Extract only the first line of the listing and every line after it up to and including the one with "random.seed(7)". Omit the pictures.

↓

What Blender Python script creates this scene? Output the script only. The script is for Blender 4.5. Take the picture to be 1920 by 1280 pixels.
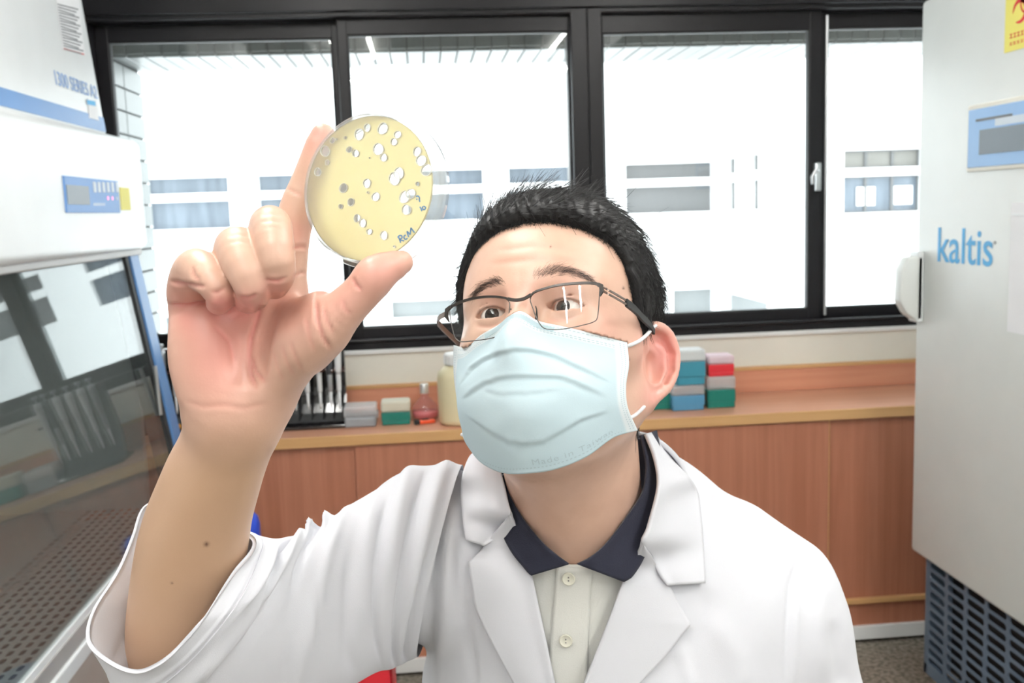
import bpy, bmesh, math, random
import numpy as np
from mathutils import Matrix, Vector

# ---------------------------------------------------------------- clear
for o in list(bpy.data.objects): bpy.data.objects.remove(o)
SC = bpy.context.scene
COL = SC.collection
random.seed(7)

# ---------------------------------------------------------------- camera
K = 1850.0                      # focal length in pixels of the 1920x1280 frame
CH = 1.5                        # camera height
_n = np.array([792-960., 399-640., K]); _n /= np.linalg.norm(_n)
_d = np.array([518.6, 14942., K]); _d -= _n*(_d@_n); _d /= np.linalg.norm(_d)
RC = np.array([np.cross(_d, _n), _n, -_d])      # camera (x right, y down, z forward) -> world
CP = np.array([0., 0., CH])
cam = bpy.data.cameras.new('camera'); camo = bpy.data.objects.new('camera', cam); COL.objects.link(camo)
cam.sensor_width = 36.0; cam.lens = K/1920*36.0; cam.clip_start = 0.05; cam.clip_end = 200
m = np.eye(4); m[:3, 0] = RC[:, 0]; m[:3, 1] = -RC[:, 1]; m[:3, 2] = -RC[:, 2]; m[:3, 3] = CP
camo.matrix_world = Matrix(m.tolist())
cam.dof.use_dof = True; cam.dof.focus_distance = 0.68; cam.dof.aperture_fstop = 15.0
SC.camera = camo

# ---------------------------------------------------------------- view, world
SC.view_settings.view_transform = 'Standard'
SC.view_settings.look = 'None'
SC.view_settings.gamma = 1.0
SC.view_settings.use_curve_mapping = False
SC.view_settings.exposure = 0.05
world = bpy.data.worlds.new('overcast_sky'); SC.world = world
world.use_nodes = True
bg = world.node_tree.nodes['Background']
bg.inputs[0].default_value = (0.93, 0.97, 1.0, 1); bg.inputs[1].default_value = 6.0
LAMP = 55.0                     # radiance of the fluorescent tubes

# ---------------------------------------------------------------- materials
MATS = {}
def nmat(name):
    mt = bpy.data.materials.new(name); mt.use_nodes = True; MATS[name] = mt
    return mt, mt.node_tree, mt.node_tree.nodes['Principled BSDF']
def setp(b, **k):
    nm = dict(color='Base Color', rough='Roughness', metal='Metallic', spec='Specular IOR Level', sss='Subsurface Weight',
              sheen='Sheen Weight', coat='Coat Weight', trans='Transmission Weight', ior='IOR', alpha='Alpha', emit='Emission Color', es='Emission Strength')
    for a, v in k.items():
        if a in ('color', 'emit'): v = (*v, 1) if len(v) == 3 else v
        b.inputs[nm[a]].default_value = v
def flat(name, color, rough=0.5, **k):
    if name in MATS: return MATS[name]
    mt, nt, b = nmat(name); setp(b, color=color, rough=rough, **k)
    # fine procedural variation so that no surface is perfectly uniform
    tc = nt.nodes.new('ShaderNodeTexCoord'); nz = nt.nodes.new('ShaderNodeTexNoise'); nz.inputs['Scale'].default_value = 9
    nt.links.new(tc.outputs['Object'], nz.inputs['Vector'])
    mx = nt.nodes.new('ShaderNodeMix'); mx.data_type = 'RGBA'
    c = (*color, 1); mx.inputs[6].default_value = [v*0.96 for v in color]+[1]; mx.inputs[7].default_value = [min(1, v*1.04) for v in color]+[1]
    nt.links.new(nz.outputs['Fac'], mx.inputs[0]); nt.links.new(mx.outputs[2], b.inputs['Base Color'])
    return mt
def bump(nt, b, tex_out, strength=0.2, dist=0.002):
    bp = nt.nodes.new('ShaderNodeBump'); bp.inputs['Strength'].default_value = strength; bp.inputs['Distance'].default_value = dist
    nt.links.new(tex_out, bp.inputs['Height']); nt.links.new(bp.outputs[0], b.inputs['Normal'])
def glassy(name, tint=(1, 1, 1), refl=0.06, rough=0.0, haze=0.0, hazecol=(1, 1, 1), ior=1.5):
    """thin pane: straight-through view, a fresnel reflection, a little dust"""
    mt = bpy.data.materials.new(name); mt.use_nodes = True; nt = mt.node_tree; nt.nodes.clear(); MATS[name] = mt
    out = nt.nodes.new('ShaderNodeOutputMaterial'); tr = nt.nodes.new('ShaderNodeBsdfTransparent'); gl = nt.nodes.new('ShaderNodeBsdfGlossy')
    tr.inputs[0].default_value = (*tint, 1); gl.inputs['Roughness'].default_value = rough
    lw = nt.nodes.new('ShaderNodeFresnel'); lw.inputs[0].default_value = ior
    ge = nt.nodes.new('ShaderNodeNewGeometry'); mr = nt.nodes.new('ShaderNodeMapRange'); mr.inputs['To Min'].default_value = ior; mr.inputs['To Max'].default_value = 1/ior   # straight-through panes: same fresnel on the way out
    nt.links.new(ge.outputs['Backfacing'], mr.inputs['Value']); nt.links.new(mr.outputs[0], lw.inputs[0])
    ad = nt.nodes.new('ShaderNodeMath'); ad.operation = 'ADD'; ad.use_clamp = True; ad.inputs[1].default_value = refl-0.04
    nt.links.new(lw.outputs[0], ad.inputs[0])
    mx = nt.nodes.new('ShaderNodeMixShader'); nt.links.new(ad.outputs[0], mx.inputs[0]); nt.links.new(tr.outputs[0], mx.inputs[1]); nt.links.new(gl.outputs[0], mx.inputs[2])
    last = mx
    if haze > 0:
        df = nt.nodes.new('ShaderNodeBsdfDiffuse'); df.inputs[0].default_value = (*hazecol, 1)
        m2 = nt.nodes.new('ShaderNodeMixShader'); m2.inputs[0].default_value = haze
        nt.links.new(mx.outputs[0], m2.inputs[1]); nt.links.new(df.outputs[0], m2.inputs[2]); last = m2
    nt.links.new(last.outputs[0], out.inputs[0])
    return mt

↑

▶ [EXERCISE ANSWER]
What Blender Python script creates this scene? Output the script only. The script is for Blender 4.5. Take the picture to be 1920 by 1280 pixels.
import bpy, bmesh, math, random
import numpy as np
from mathutils import Matrix, Vector

# ---------------------------------------------------------------- clear
for o in list(bpy.data.objects): bpy.data.objects.remove(o)
SC = bpy.context.scene
COL = SC.collection
random.seed(7)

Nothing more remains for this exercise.